Harry Hinsley - Bletchley Park

Bletchley Park

At Bletchley Park, Hinsley studied the external characteristics of intercepted German messages, a process sometimes termed "traffic analysis": from call signs, frequencies, times of interception and so forth, he was able to deduce a great deal of information about the structure of the German Navy's communication networks, and even about the structure of the German Navy itself.

Hinsley helped initiate a programme of seizing Enigma machines and keys from German weather ships, such as the Lauenburg, thereby facilitating Bletchley Park's resumption of interrupted breaking of German Naval Enigma.

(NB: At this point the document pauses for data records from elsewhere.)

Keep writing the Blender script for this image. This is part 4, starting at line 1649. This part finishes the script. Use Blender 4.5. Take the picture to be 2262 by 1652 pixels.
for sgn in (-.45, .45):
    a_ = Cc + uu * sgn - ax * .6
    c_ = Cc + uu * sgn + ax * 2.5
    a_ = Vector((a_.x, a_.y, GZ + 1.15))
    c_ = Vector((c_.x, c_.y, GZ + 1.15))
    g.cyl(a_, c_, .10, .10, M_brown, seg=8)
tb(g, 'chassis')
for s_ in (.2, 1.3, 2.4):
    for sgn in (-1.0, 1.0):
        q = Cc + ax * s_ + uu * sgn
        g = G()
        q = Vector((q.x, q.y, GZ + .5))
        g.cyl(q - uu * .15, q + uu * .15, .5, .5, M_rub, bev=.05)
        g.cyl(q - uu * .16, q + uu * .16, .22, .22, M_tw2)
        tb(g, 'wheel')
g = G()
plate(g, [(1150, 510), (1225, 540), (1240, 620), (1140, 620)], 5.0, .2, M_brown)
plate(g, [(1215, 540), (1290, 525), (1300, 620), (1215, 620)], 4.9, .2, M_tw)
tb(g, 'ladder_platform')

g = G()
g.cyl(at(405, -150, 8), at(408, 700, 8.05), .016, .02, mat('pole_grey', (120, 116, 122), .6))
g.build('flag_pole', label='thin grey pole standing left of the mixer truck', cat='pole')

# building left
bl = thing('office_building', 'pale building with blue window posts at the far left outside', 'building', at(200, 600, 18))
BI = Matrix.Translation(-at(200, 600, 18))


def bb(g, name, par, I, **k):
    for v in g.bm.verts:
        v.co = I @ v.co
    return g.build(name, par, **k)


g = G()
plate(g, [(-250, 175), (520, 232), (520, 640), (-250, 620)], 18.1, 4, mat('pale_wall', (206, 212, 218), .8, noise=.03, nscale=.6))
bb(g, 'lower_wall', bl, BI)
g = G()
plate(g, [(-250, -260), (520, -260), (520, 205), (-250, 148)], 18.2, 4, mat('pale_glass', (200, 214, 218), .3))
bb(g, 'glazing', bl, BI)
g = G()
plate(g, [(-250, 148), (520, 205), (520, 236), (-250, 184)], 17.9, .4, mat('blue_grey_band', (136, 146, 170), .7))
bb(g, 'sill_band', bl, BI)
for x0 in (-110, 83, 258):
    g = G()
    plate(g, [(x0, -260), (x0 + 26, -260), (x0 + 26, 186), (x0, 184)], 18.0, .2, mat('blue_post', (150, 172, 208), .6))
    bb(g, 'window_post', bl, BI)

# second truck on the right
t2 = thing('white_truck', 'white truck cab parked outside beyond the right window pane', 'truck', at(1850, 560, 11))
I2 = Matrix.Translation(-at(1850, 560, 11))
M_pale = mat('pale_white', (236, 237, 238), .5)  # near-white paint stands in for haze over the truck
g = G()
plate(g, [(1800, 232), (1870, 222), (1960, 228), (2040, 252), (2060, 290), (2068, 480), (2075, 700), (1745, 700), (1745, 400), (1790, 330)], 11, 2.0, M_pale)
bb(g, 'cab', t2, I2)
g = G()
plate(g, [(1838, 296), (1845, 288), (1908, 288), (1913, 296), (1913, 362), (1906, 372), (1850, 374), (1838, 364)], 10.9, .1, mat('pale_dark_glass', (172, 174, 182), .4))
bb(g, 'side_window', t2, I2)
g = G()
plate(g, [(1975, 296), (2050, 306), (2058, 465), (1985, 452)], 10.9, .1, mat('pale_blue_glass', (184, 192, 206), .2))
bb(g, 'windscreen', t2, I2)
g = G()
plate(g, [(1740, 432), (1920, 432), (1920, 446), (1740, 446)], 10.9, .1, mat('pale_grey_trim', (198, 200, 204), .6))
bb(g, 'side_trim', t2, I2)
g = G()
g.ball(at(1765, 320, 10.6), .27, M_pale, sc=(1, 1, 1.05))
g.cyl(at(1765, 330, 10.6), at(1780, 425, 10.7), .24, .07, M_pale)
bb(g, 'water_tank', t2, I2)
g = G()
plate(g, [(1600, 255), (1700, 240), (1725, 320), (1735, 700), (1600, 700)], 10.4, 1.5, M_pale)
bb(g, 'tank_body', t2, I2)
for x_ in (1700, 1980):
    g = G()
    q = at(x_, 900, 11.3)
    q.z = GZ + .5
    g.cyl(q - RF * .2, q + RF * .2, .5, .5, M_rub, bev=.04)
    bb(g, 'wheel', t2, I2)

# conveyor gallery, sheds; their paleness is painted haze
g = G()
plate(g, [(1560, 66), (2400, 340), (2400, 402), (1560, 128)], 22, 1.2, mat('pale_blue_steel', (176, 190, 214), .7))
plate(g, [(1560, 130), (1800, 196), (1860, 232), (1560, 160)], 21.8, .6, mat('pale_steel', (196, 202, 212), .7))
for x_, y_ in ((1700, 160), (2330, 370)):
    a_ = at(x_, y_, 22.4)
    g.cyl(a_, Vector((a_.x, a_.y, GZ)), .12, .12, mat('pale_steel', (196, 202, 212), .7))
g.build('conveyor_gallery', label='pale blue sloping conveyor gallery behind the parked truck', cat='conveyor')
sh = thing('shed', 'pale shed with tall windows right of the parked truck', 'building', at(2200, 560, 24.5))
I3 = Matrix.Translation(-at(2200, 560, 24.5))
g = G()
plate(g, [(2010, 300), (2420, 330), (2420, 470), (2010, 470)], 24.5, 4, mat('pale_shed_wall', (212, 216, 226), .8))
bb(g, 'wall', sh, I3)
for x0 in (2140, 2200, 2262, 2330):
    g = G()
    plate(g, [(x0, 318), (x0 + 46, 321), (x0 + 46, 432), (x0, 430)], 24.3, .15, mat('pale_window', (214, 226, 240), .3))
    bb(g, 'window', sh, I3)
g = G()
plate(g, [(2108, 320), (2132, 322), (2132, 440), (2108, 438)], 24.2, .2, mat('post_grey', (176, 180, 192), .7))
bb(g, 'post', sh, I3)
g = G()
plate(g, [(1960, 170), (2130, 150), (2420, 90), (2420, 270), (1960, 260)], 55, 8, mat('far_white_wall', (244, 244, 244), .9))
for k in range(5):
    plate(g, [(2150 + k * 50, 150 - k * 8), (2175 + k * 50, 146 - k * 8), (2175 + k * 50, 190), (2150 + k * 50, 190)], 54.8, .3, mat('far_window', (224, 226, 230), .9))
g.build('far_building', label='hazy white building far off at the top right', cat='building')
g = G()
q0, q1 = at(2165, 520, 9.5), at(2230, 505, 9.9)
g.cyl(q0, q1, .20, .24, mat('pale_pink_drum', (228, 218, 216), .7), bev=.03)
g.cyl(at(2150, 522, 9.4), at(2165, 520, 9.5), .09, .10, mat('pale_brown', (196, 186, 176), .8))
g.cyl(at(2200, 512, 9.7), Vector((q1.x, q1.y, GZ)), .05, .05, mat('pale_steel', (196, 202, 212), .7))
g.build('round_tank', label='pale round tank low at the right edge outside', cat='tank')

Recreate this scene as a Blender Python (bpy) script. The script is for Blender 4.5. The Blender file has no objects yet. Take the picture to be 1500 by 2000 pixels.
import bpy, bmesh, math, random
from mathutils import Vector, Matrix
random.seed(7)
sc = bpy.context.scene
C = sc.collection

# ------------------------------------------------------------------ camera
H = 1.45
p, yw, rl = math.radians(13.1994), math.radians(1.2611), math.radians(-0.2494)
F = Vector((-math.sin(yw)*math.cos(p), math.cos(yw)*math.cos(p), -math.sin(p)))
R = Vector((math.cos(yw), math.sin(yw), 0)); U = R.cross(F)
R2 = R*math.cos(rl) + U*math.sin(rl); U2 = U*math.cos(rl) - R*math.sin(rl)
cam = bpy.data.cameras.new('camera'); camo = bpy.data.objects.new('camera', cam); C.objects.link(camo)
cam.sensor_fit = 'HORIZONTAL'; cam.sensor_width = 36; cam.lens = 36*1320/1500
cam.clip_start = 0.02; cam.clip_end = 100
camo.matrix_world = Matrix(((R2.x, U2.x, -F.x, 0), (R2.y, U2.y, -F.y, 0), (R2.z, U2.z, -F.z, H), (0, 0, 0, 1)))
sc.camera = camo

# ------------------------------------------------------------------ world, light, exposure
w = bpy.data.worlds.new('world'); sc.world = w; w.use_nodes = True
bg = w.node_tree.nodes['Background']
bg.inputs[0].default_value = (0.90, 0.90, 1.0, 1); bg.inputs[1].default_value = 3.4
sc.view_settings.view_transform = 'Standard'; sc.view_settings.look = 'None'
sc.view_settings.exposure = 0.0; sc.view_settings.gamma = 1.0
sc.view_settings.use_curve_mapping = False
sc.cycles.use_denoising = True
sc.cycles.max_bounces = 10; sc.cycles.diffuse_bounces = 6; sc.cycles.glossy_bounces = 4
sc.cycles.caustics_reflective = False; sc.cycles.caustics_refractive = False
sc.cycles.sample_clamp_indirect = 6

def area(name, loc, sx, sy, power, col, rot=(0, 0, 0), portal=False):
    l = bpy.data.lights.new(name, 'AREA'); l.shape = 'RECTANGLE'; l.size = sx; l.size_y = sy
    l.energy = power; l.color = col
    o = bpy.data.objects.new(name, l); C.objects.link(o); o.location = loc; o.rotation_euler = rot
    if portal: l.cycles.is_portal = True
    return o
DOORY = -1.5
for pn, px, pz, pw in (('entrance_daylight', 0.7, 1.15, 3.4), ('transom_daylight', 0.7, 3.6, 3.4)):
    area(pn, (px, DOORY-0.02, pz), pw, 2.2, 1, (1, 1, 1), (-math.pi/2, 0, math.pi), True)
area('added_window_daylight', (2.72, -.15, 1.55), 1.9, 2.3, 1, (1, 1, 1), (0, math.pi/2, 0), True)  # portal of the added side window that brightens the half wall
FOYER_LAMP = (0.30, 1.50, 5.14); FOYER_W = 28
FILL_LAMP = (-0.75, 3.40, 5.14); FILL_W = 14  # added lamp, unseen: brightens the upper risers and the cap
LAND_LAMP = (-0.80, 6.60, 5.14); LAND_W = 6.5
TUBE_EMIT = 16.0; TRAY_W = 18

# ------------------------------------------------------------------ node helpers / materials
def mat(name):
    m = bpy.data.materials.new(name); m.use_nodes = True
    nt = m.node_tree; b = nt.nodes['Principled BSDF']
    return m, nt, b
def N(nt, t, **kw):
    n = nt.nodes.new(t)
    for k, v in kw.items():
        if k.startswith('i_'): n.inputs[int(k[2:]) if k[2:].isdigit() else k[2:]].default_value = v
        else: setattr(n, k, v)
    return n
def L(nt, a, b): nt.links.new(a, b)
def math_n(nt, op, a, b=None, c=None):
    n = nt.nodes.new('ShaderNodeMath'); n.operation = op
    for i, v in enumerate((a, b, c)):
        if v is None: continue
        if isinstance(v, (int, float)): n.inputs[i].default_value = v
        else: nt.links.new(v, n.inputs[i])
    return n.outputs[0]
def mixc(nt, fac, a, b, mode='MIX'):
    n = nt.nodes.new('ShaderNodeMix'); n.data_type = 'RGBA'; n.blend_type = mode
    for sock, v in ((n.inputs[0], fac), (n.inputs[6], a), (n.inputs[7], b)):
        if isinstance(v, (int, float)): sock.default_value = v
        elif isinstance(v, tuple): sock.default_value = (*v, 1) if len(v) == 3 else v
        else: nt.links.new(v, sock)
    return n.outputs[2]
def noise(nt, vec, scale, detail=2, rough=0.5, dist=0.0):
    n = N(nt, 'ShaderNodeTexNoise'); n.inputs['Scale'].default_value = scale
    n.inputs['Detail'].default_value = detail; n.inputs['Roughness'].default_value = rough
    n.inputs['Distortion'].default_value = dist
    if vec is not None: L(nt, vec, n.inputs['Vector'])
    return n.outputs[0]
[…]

In late 1943, Hinsley was sent to liaise with the U.S. Navy in Washington, with the result that an agreement was reached in January 1944 to cooperate in exchanging results on Japanese Naval signals

Towards the end of the war, Hinsley, by then a key aide to Bletchley Park chief Edward Travis, was part of a committee which argued for a post-war intelligence agency that would combine both signals intelligence and human intelligence in a single organisation. In the event, the opposite occurred, with GC&CS becoming GCHQ.

On 6 April 1946, Hinsley married Hilary Brett-Smith who had also worked at Bletchley Park, in Hut 8.

Hinsley was awarded the OBE in 1946, and was knighted in 1985.